▸ **AIM OF THE EXERCISE**:
Produce a word-for-word copy of the listing below without its pictures.

******************************

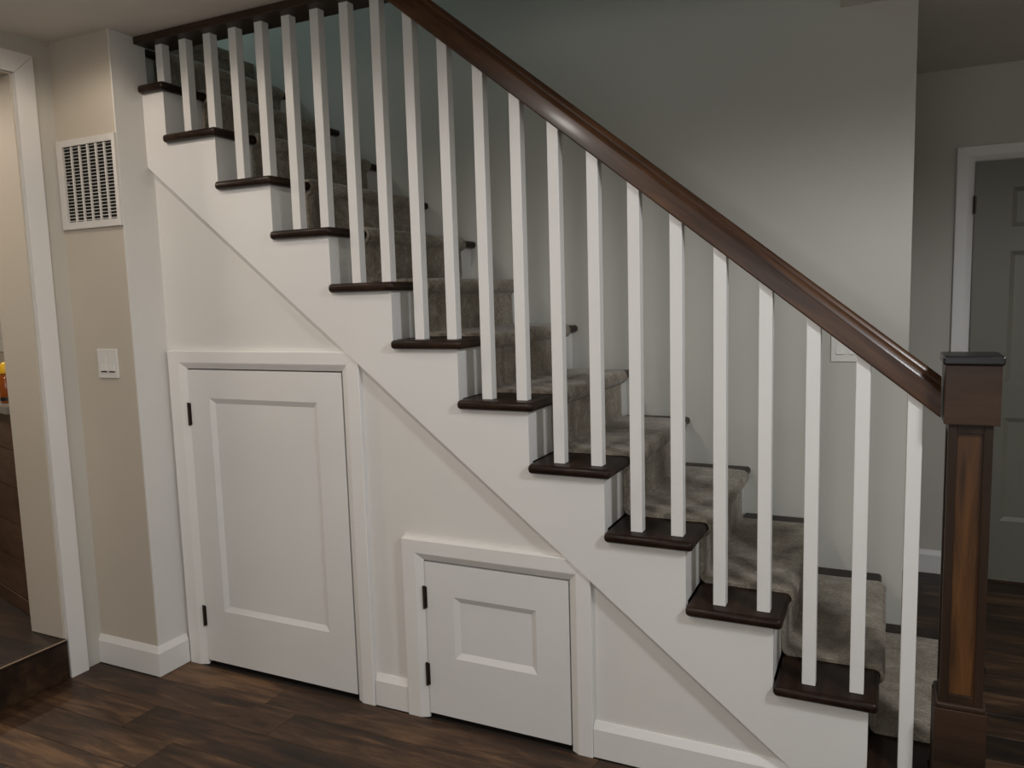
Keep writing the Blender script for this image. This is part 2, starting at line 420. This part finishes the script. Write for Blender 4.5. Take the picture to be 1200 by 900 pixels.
# ------------------------------------------------------------------ doors
def shaker(name, x0, x1, z0, z1, p, yf, th, label, hinges, mat=None, panels=None, hx=None):
    """door with recessed panels; p lists the panels (x0,x1,z0,z1) measured at the upper edge of their bevel"""
    mat = mat or M['door']
    root = empty(name, ((x0 + x1) / 2, yf, z0)); tag(root, label, 'door', None, 'structure')
    q = BM(); bw, dp = 0.020, 0.010
    xs = sorted({x0, x1, *[v for a in p for v in a[:2]]}); zs = sorted({z0, z1, *[v for a in p for v in a[2:]]})
    grid = {(x, z): q.verts.new((x, yf, z)) for x in xs for z in zs}
    for i in range(len(xs) - 1):
        for j in range(len(zs) - 1):
            cxm, czm = (xs[i] + xs[i + 1]) / 2, (zs[j] + zs[j + 1]) / 2
            if any(a[0] < cxm < a[1] and a[2] < czm < a[3] for a in p): continue
            q.faces.new((grid[xs[i], zs[j]], grid[xs[i + 1], zs[j]], grid[xs[i + 1], zs[j + 1]], grid[xs[i], zs[j + 1]]))
    for a in p:      # bevelled sticking round each panel
        c = [(a[0], a[2]), (a[1], a[2]), (a[1], a[3]), (a[0], a[3])]
        ci = [(a[0] + bw, a[2] + bw), (a[1] - bw, a[2] + bw), (a[1] - bw, a[3] - bw), (a[0] + bw, a[3] - bw)]
        o_ = [grid[v] for v in c]; i_ = [q.verts.new((v[0], yf + dp, v[1])) for v in ci]
        for k in range(4): q.faces.new((o_[k], o_[(k + 1) % 4], i_[(k + 1) % 4], i_[k]))
    rim = [e for e in q.edges if len(e.link_faces) == 1 and all(abs(v.co.y - yf) < 1e-6 for v in e.verts)]
    r = bmesh.ops.extrude_edge_only(q, edges=rim)
    for v in r['geom']:
        if isinstance(v, bmesh.types.BMVert): v.co.y = yf + th
    obj('frame', q, mat, root)
    for a in p:
        q = BM(); box(q, a[0] + bw - 0.004, a[1] - bw + 0.004, yf + dp + 0.0002, yf + th - 0.004, a[2] + bw - 0.004, a[3] - bw + 0.004)
        obj('panel', q, mat, root)
    for hz0, hz1 in hinges:
        q = BM(); hxx = hx if hx is not None else x0 - 0.003
        box(q, hxx - 0.004, hxx + 0.010, yf - 0.004, yf - 0.0005, hz0, hz1, 0.001)
        h = obj('hinge', q, M['hinge'], root); h['label'] = 'dark bronze hinge'
        q = BM(); lathe(q, [(0, hz0 - 0.002), (0.0042, hz0 - 0.002), (0.0042, hz1 + 0.002), (0, hz1 + 0.002)], hxx, yf - 0.006, 8)
        obj('knuckle', q, M['hinge'], h)
    return root
shaker('door_1', -2.678, -1.9455, 0.020, 1.192, [(-2.573, -2.058, 0.236, 1.084)], 0.043, 0.035, 'tall white cupboard door with one long recessed panel', [(0.165, 0.246), (0.977, 1.062)])
shaker('door_2', -1.639, -1.1175, 0.018, 0.556, [(-1.531, -1.229, 0.230, 0.446)], 0.043, 0.035, 'small white cupboard door with a small recessed panel', [(0.120, 0.198), (0.394, 0.470)])
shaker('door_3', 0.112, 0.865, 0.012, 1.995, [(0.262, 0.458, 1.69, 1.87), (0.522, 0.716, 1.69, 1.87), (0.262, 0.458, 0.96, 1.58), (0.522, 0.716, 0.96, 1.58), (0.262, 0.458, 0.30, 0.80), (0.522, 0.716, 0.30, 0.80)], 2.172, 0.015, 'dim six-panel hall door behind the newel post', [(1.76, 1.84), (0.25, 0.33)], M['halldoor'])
casing('trim_4', 0.108, 0.868, 2.0, 0.075, 0.075, 0.068, 2.19, 0.02, 'white casing round the hall door', 0.0, False)

# ------------------------------------------------------------------ staircase
stair = empty('staircase', (-0.26, 0.5, 0))
tag(stair, 'white staircase with dark stained wooden treads rising to the upper left', 'staircase')
# stringer: sawtooth above, straight below
pts = [(RX(1), 0.002)]
top = []
for i in range(1, 12):
    top.append((RX(i), TZ(i) - TH)); 
    xl_ = RX(i + 1)
    if xl_ < PX: top.append((PX, TZ(i) - TH)); break
    top.append((xl_, TZ(i) - TH))
xs0 = -0.474 + 0.128 / 0.793
pts += top + [(PX, zl(PX)), (xs0 - 0.003, 0.002)]
bm = BM(); prism(bm, pts, 'y', STR0, STR1 + 0.0015); obj('stringer', bm, M['white'], stair)
bm = BM(); q0, q1 = PX + 0.0005, -0.345       # bevelled strip along the lower edge of the stringer
vsA = [bm.verts.new(v) for v in ((q0, STR0 + 0.008, zl(q0)), (q0, 0.0515, zl(q0)), (q0, 0.0515, zl(q0) - 0.036))]
vsB = [bm.verts.new(v) for v in ((q1, STR0 + 0.008, zl(q1)), (q1, 0.0515, zl(q1)), (q1, 0.0515, zl(q1) - 0.024))]
bm.faces.new(vsA); bm.faces.new(vsB[::-1])
for i in range(3): bm.faces.new((vsA[i], vsA[(i + 1) % 3], vsB[(i + 1) % 3], vsB[i]))
obj('lower_bevel', bm, M['white'], stair)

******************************

▸ **TASK SOLUTION**:
Keep writing the Blender script for this image. This is part 2, starting at line 420. This part finishes the script. Write for Blender 4.5. Take the picture to be 1200 by 900 pixels.
# ------------------------------------------------------------------ doors
def shaker(name, x0, x1, z0, z1, p, yf, th, label, hinges, mat=None, panels=None, hx=None):
    """door with recessed panels; p lists the panels (x0,x1,z0,z1) measured at the upper edge of their bevel"""
    mat = mat or M['door']
    root = empty(name, ((x0 + x1) / 2, yf, z0)); tag(root, label, 'door', None, 'structure')
    q = BM(); bw, dp = 0.020, 0.010
    xs = sorted({x0, x1, *[v for a in p for v in a[:2]]}); zs = sorted({z0, z1, *[v for a in p for v in a[2:]]})
    grid = {(x, z): q.verts.new((x, yf, z)) for x in xs for z in zs}
    for i in range(len(xs) - 1):
        for j in range(len(zs) - 1):
            cxm, czm = (xs[i] + xs[i + 1]) / 2, (zs[j] + zs[j + 1]) / 2
            if any(a[0] < cxm < a[1] and a[2] < czm < a[3] for a in p): continue
            q.faces.new((grid[xs[i], zs[j]], grid[xs[i + 1], zs[j]], grid[xs[i + 1], zs[j + 1]], grid[xs[i], zs[j + 1]]))
    for a in p:      # bevelled sticking round each panel
        c = [(a[0], a[2]), (a[1], a[2]), (a[1], a[3]), (a[0], a[3])]
        ci = [(a[0] + bw, a[2] + bw), (a[1] - bw, a[2] + bw), (a[1] - bw, a[3] - bw), (a[0] + bw, a[3] - bw)]
        o_ = [grid[v] for v in c]; i_ = [q.verts.new((v[0], yf + dp, v[1])) for v in ci]
        for k in range(4): q.faces.new((o_[k], o_[(k + 1) % 4], i_[(k + 1) % 4], i_[k]))
    rim = [e for e in q.edges if len(e.link_faces) == 1 and all(abs(v.co.y - yf) < 1e-6 for v in e.verts)]
    r = bmesh.ops.extrude_edge_only(q, edges=rim)
    for v in r['geom']:
        if isinstance(v, bmesh.types.BMVert): v.co.y = yf + th
    obj('frame', q, mat, root)
    for a in p:
        q = BM(); box(q, a[0] + bw - 0.004, a[1] - bw + 0.004, yf + dp + 0.0002, yf + th - 0.004, a[2] + bw - 0.004, a[3] - bw + 0.004)
        obj('panel', q, mat, root)
    for hz0, hz1 in hinges:
        q = BM(); hxx = hx if hx is not None else x0 - 0.003
        box(q, hxx - 0.004, hxx + 0.010, yf - 0.004, yf - 0.0005, hz0, hz1, 0.001)
        h = obj('hinge', q, M['hinge'], root); h['label'] = 'dark bronze hinge'
        q = BM(); lathe(q, [(0, hz0 - 0.002), (0.0042, hz0 - 0.002), (0.0042, hz1 + 0.002), (0, hz1 + 0.002)], hxx, yf - 0.006, 8)
        obj('knuckle', q, M['hinge'], h)
    return root
shaker('door_1', -2.678, -1.9455, 0.020, 1.192, [(-2.573, -2.058, 0.236, 1.084)], 0.043, 0.035, 'tall white cupboard door with one long recessed panel', [(0.165, 0.246), (0.977, 1.062)])
shaker('door_2', -1.639, -1.1175, 0.018, 0.556, [(-1.531, -1.229, 0.230, 0.446)], 0.043, 0.035, 'small white cupboard door with a small recessed panel', [(0.120, 0.198), (0.394, 0.470)])
shaker('door_3', 0.112, 0.865, 0.012, 1.995, [(0.262, 0.458, 1.69, 1.87), (0.522, 0.716, 1.69, 1.87), (0.262, 0.458, 0.96, 1.58), (0.522, 0.716, 0.96, 1.58), (0.262, 0.458, 0.30, 0.80), (0.522, 0.716, 0.30, 0.80)], 2.172, 0.015, 'dim six-panel hall door behind the newel post', [(1.76, 1.84), (0.25, 0.33)], M['halldoor'])
casing('trim_4', 0.108, 0.868, 2.0, 0.075, 0.075, 0.068, 2.19, 0.02, 'white casing round the hall door', 0.0, False)

# ------------------------------------------------------------------ staircase
stair = empty('staircase', (-0.26, 0.5, 0))
tag(stair, 'white staircase with dark stained wooden treads rising to the upper left', 'staircase')
# stringer: sawtooth above, straight below
pts = [(RX(1), 0.002)]
top = []
for i in range(1, 12):
    top.append((RX(i), TZ(i) - TH)); 
    xl_ = RX(i + 1)
    if xl_ < PX: top.append((PX, TZ(i) - TH)); break
    top.append((xl_, TZ(i) - TH))
xs0 = -0.474 + 0.128 / 0.793
pts += top + [(PX, zl(PX)), (xs0 - 0.003, 0.002)]
bm = BM(); prism(bm, pts, 'y', STR0, STR1 + 0.0015); obj('stringer', bm, M['white'], stair)
bm = BM(); q0, q1 = PX + 0.0005, -0.345       # bevelled strip along the lower edge of the stringer
vsA = [bm.verts.new(v) for v in ((q0, STR0 + 0.008, zl(q0)), (q0, 0.0515, zl(q0)), (q0, 0.0515, zl(q0) - 0.036))]
vsB = [bm.verts.new(v) for v in ((q1, STR0 + 0.008, zl(q1)), (q1, 0.0515, zl(q1)), (q1, 0.0515, zl(q1) - 0.024))]
bm.faces.new(vsA); bm.faces.new(vsB[::-1])
for i in range(3): bm.faces.new((vsA[i], vsA[(i + 1) % 3], vsB[(i + 1) % 3], vsB[i]))
obj('lower_bevel', bm, M['white'], stair)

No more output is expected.